Later, the lover must have realised he’d been sleeping with the enemy. But it might never have occurred to him that the “bug” transmitting the event was hidden in a hair clip artfully modified by technicians. A ploy straight from James Bond.
There are a million stories in the naked city and now that is one of them.
But the supposed details of informer 3838’s bedroom antics on either side of the law do not throw much light on her motivation.
Why would she play such a dangerous game? One tempting answer is that she could: she relished a “chess game” in which the pieces were real people and the stakes were life-changing, even life-ending.
But this idea of a strategic “genius” amusing herself might be glamorising a more sordid reality.
Somewhere in a long and expensive Royal Commission, various things might emerge.
Among them, perhaps, evidence that Lawyer X — a middling junior barrister — was in some ways just another informer, a flawed and compromised character willing to spy for police and betray “friends” to save her own neck.
Her weakness for bad company showed up early. One version of events is that it went back to her university days, when her housemates were arrested in raids that could have ruined her legal career before it even started, had she not avoided being charged.

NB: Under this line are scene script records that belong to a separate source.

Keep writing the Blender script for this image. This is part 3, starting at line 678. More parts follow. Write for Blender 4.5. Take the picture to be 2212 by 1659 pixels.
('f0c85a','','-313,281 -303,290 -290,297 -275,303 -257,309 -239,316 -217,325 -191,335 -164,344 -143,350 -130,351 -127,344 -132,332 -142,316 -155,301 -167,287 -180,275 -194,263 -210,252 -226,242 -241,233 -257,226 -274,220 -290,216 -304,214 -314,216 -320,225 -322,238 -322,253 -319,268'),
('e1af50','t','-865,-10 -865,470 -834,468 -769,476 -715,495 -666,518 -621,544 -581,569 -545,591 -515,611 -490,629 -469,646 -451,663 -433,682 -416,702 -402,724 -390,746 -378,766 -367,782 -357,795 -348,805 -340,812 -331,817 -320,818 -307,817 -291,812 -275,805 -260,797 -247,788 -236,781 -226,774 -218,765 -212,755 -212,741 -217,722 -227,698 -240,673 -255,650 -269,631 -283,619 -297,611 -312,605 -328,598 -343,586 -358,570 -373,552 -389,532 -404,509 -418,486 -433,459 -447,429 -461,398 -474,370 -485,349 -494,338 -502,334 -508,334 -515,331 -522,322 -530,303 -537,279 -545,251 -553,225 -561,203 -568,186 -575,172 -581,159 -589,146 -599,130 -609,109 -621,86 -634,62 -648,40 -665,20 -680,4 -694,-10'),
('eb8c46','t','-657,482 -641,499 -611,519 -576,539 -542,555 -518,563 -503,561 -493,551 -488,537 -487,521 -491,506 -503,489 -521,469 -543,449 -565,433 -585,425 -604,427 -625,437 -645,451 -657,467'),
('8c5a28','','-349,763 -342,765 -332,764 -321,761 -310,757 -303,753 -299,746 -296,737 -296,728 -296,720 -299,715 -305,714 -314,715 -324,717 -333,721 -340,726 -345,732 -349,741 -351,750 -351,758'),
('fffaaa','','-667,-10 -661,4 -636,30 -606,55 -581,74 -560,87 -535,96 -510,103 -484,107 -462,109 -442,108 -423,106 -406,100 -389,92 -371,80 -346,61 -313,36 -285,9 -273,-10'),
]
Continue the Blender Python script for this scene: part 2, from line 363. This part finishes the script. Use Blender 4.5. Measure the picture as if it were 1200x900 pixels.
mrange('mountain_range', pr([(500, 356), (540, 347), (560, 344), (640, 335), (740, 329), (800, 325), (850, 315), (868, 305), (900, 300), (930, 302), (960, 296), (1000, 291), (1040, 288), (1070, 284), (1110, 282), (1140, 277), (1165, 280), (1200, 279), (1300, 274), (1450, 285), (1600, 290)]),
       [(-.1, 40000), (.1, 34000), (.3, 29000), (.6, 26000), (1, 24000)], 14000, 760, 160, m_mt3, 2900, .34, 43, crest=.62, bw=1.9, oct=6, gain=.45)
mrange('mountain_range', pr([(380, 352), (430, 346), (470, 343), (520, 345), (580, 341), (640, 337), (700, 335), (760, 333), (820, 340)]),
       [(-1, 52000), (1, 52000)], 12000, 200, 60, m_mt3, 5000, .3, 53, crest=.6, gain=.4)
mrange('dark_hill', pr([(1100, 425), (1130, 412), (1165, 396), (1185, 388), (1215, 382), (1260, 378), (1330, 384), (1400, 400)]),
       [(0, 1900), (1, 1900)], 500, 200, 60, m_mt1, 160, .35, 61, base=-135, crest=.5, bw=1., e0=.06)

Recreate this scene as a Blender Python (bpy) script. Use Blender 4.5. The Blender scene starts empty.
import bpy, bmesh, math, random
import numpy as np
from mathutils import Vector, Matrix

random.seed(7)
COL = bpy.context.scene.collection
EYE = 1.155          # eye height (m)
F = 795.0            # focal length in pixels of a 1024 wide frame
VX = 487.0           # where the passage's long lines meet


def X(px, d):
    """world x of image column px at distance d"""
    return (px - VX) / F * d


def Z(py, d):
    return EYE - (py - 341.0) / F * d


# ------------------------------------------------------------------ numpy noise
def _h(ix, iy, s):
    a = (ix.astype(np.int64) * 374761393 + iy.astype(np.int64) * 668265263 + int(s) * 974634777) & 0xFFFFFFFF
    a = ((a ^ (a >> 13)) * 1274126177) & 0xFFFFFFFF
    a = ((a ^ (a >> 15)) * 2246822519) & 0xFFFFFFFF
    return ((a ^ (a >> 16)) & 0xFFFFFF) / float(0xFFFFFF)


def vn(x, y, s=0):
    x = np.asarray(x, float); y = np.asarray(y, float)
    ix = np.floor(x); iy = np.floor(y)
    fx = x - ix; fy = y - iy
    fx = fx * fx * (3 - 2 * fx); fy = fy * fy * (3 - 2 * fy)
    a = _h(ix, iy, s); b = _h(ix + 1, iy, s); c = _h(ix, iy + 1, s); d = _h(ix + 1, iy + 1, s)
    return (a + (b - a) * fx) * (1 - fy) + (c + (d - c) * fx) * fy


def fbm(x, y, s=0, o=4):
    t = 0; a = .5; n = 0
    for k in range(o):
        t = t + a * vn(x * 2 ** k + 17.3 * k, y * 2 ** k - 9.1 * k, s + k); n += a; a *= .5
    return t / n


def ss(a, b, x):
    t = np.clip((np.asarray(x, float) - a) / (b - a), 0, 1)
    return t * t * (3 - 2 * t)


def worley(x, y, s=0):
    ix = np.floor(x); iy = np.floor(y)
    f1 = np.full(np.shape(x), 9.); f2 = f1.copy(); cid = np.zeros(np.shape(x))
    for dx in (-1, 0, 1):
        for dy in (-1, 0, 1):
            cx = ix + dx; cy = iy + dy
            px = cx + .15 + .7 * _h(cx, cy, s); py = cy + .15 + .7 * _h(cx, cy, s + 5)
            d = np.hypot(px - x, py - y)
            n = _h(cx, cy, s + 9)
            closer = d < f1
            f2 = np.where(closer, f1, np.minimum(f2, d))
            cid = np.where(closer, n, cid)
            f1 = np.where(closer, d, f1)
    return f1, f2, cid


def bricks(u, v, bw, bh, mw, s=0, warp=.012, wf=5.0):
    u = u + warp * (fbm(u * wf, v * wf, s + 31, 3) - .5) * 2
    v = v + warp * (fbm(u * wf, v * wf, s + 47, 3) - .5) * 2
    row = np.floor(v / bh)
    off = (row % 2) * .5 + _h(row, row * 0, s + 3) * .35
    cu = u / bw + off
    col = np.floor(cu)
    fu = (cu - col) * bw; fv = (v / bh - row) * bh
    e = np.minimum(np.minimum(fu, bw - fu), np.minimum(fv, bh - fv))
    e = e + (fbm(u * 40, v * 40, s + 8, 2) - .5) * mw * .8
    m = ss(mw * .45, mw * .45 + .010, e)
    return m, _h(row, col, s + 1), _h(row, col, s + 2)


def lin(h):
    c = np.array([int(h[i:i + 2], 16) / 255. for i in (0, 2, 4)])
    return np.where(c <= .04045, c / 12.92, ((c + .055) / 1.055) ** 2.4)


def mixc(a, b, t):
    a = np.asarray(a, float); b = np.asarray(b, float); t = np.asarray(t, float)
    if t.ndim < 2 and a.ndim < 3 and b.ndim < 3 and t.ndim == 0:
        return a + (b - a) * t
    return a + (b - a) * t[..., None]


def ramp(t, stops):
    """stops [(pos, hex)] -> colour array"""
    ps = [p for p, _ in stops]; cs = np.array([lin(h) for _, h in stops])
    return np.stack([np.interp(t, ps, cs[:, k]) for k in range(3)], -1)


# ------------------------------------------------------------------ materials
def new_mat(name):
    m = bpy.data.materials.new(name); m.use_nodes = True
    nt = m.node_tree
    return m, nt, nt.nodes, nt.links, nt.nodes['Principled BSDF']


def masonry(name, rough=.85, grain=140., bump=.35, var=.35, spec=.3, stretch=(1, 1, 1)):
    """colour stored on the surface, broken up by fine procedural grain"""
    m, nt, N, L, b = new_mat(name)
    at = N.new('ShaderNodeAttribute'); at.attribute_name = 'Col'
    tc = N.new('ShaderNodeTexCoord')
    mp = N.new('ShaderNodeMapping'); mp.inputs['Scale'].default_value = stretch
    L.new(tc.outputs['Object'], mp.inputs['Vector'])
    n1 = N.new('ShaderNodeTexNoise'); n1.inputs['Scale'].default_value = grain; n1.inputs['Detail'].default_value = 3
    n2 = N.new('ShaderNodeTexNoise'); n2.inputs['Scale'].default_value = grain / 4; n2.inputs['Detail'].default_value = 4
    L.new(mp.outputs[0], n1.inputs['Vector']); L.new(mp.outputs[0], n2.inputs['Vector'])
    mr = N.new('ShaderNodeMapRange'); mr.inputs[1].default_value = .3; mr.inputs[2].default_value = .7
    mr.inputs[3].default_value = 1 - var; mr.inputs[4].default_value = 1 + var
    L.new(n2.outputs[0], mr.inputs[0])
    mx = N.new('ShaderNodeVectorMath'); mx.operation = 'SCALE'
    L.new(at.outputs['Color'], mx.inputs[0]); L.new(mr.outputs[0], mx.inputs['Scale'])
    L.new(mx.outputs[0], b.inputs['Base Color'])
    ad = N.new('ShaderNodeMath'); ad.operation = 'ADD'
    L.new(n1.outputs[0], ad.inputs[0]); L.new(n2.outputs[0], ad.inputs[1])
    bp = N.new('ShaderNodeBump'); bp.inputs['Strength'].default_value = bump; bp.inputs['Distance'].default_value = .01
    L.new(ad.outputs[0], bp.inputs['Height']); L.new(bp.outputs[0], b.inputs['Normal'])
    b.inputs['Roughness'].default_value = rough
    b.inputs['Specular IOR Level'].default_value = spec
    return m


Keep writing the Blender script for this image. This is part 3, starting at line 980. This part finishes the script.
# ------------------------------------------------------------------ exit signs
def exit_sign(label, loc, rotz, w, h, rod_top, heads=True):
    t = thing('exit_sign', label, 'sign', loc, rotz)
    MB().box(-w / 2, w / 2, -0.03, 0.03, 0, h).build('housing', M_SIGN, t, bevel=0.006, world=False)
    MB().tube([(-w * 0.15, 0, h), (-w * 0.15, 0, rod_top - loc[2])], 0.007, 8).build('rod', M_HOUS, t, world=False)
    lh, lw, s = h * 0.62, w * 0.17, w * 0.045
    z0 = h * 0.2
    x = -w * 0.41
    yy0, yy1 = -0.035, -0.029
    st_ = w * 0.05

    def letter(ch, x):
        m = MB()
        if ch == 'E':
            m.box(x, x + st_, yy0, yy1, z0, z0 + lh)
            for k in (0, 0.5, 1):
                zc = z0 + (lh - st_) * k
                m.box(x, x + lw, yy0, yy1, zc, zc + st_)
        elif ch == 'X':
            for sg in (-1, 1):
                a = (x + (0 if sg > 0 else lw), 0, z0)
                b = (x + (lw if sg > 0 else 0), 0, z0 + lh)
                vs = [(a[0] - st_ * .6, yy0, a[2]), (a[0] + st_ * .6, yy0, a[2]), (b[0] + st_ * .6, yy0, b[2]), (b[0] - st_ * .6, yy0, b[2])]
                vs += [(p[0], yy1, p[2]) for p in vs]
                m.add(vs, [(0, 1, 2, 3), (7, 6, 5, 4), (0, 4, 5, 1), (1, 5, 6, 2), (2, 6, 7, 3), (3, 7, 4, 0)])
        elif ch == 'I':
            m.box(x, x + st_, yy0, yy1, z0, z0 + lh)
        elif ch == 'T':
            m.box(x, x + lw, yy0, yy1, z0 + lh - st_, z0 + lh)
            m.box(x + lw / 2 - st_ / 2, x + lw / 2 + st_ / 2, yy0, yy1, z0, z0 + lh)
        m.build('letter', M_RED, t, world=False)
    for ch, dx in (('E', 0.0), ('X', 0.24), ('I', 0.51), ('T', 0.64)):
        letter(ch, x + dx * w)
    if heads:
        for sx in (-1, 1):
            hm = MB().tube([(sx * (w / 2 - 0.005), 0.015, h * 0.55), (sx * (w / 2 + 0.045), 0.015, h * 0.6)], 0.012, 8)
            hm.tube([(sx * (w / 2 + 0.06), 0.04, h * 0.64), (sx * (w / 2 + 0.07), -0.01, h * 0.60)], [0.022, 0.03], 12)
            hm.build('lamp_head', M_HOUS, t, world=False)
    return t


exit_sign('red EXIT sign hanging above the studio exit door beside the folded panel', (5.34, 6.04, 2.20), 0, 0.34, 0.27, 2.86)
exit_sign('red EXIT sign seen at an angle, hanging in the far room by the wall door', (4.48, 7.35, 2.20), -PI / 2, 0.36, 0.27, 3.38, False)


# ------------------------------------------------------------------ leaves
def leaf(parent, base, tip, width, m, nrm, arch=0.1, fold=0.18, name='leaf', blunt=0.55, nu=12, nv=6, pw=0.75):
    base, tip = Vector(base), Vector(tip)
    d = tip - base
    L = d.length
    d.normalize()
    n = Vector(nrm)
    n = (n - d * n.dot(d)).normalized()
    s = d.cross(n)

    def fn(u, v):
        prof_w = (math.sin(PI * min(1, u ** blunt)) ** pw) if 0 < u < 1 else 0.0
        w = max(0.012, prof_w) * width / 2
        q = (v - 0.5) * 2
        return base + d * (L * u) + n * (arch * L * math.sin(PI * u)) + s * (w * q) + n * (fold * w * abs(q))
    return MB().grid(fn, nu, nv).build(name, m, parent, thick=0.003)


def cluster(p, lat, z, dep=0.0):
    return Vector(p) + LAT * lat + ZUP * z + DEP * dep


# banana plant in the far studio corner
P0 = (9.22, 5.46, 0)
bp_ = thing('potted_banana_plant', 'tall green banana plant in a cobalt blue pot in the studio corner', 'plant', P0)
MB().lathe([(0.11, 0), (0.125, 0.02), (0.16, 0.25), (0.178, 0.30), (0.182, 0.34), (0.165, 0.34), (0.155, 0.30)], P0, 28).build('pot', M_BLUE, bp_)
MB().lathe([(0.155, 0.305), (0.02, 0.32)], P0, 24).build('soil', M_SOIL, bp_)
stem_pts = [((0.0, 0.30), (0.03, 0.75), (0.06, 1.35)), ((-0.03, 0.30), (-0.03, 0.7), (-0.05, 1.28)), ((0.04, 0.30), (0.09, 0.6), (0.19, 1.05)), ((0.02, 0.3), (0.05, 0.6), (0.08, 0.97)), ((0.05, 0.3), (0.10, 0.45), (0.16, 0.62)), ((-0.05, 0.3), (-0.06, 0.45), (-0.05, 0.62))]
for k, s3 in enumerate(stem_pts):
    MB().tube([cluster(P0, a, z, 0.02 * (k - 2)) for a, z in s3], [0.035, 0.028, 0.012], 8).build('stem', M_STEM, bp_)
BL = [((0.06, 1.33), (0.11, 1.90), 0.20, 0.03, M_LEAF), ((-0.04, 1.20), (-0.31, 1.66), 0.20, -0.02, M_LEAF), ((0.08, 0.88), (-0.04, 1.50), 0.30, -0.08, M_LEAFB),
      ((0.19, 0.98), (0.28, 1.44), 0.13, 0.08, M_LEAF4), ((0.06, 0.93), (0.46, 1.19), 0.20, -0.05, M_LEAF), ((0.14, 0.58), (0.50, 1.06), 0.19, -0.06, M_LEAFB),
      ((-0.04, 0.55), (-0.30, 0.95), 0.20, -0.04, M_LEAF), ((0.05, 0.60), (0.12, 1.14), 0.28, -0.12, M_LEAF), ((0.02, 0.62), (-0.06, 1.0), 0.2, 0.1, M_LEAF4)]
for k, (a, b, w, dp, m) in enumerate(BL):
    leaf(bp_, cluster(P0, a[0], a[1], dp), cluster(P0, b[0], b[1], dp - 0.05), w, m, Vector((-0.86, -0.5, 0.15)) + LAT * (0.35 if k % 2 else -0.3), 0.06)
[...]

Then there is the story, circulating in legal and police circles, that she was recorded in a conversation with a drug dealer and a bent policeman that effectively made her a party to a conspiracy. That recording, some lawyers suggest, meant she could be made an offer she couldn’t refuse.
Wise criminal lawyers steer clear of their clients outside court. But not all criminal lawyers are wise. Some are greedy as well as egotistical.
Some, like Lawyer X, have felt compelled to have their fingers in many pies.
When Lawyer X was an articled clerk with a respected law firm, she wanted to earn more. That’s why she sold pies at the MCG on game days.
One of her fellow pie sellers, a law student, recalls her clearly as a young woman with a strangely belligerent attitude.
“What was she like? She was large and loud and angry.”